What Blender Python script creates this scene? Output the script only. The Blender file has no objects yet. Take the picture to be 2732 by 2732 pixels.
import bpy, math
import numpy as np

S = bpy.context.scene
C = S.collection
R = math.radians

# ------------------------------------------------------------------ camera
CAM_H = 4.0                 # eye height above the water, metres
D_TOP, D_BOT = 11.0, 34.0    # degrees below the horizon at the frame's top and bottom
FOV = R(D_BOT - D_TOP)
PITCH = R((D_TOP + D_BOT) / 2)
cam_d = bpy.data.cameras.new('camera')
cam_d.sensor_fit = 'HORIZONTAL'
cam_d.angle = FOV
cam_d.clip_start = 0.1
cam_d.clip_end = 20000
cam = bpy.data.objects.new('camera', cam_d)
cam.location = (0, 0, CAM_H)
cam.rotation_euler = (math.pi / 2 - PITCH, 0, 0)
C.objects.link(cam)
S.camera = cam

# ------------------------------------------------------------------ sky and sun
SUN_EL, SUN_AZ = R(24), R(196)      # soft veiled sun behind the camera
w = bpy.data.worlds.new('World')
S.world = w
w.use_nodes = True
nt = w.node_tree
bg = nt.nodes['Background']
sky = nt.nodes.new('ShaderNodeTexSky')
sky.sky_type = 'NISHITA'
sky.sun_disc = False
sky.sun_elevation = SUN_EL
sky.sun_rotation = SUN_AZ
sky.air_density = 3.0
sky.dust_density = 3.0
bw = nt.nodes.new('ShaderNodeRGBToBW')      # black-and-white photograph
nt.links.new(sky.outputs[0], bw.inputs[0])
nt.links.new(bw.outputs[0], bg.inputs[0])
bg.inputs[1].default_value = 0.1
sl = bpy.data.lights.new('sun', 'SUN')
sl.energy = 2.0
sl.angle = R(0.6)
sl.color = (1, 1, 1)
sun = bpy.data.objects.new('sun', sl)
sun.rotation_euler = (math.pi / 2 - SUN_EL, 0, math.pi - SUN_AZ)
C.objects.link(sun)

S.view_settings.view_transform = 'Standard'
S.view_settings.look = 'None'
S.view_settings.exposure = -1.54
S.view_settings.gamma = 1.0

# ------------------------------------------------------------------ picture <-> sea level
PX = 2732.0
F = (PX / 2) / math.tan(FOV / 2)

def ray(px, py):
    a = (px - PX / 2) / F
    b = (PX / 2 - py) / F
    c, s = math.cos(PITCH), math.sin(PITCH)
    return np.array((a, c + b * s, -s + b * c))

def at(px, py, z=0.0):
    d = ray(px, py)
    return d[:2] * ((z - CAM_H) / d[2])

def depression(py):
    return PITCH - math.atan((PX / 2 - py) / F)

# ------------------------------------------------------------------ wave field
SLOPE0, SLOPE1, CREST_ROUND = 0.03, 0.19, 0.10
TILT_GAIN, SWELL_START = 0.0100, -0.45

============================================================

What the task asks:
Take the lines above from the first through the one containing "S.camera = cam" and reproduce them exactly; include nothing else.

Output for this exercise:
What Blender Python script creates this scene? Output the script only. The Blender file has no objects yet. Take the picture to be 2732 by 2732 pixels.
import bpy, math
import numpy as np

S = bpy.context.scene
C = S.collection
R = math.radians

# ------------------------------------------------------------------ camera
CAM_H = 4.0                 # eye height above the water, metres
D_TOP, D_BOT = 11.0, 34.0    # degrees below the horizon at the frame's top and bottom
FOV = R(D_BOT - D_TOP)
PITCH = R((D_TOP + D_BOT) / 2)
cam_d = bpy.data.cameras.new('camera')
cam_d.sensor_fit = 'HORIZONTAL'
cam_d.angle = FOV
cam_d.clip_start = 0.1
cam_d.clip_end = 20000
cam = bpy.data.objects.new('camera', cam_d)
cam.location = (0, 0, CAM_H)
cam.rotation_euler = (math.pi / 2 - PITCH, 0, 0)
C.objects.link(cam)
S.camera = cam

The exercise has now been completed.